Economic inequities due to religious rules in many countries prevent the empowerment of  many women who are willing, eager and more than able to take on the role of community developers. 

(You may like to look up the problem of gender inequality in Muslim societies and shea butter production to illustrate this one - I couldn't find a succinct article in time for this post so I may add one in the future.)

We in the developed West can become attached to our burdens of guilt and find it hard and increasingly more complex to find significant ways of doing something to change our comfortable lives so that others less fortunate can have their burdens lightened or removed.

Women carrying sacks on their heads after market, Kisumu, Kenya. Source

Images like these serve to reify the customary principles and traditions still prevalent  in many countries that keep women in an inferior status.

The prevailing image of women points out the difficulty of change in countries where women carry such a load of losses and disappointed expectations.

Having lived in Malawi, Africa alongside women whose daily reality is pretty rough I can also say that I was constantly humbled and amazed that in spite of their constant trials and abject poverty they radiated such delight in their faith.

It  showed me that in spite of the considerably heavy and unjust burdens in their lives, that their spirit and souls could still manage to be unencumbered.

Mary Magdalene was instructed to speak to the apostles. 
Yes, she is now a saint.
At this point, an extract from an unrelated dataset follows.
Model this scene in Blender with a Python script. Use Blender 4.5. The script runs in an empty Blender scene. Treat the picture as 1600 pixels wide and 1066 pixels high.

Yes, she was a sinner - Just like you and me.

She is called ‘the apostle to the apostles’. She was the first evangelist. 
and yes, that is what we all are and yes, what we all can be.  



Noli Me Tangere : Do Not Hold on To Me.

This part of today's Gospel always intrigues me. Even after death there is a hint that Christ has to undergo something extra before his divinity is completed on earth and that this unfinished business can't happen if Mary touches him. 

Yes, there are strange and even more mysterious happenings to unravel !!

Later on Jesus does allow Thomas to touch his wounds so I'm at a loss with this one.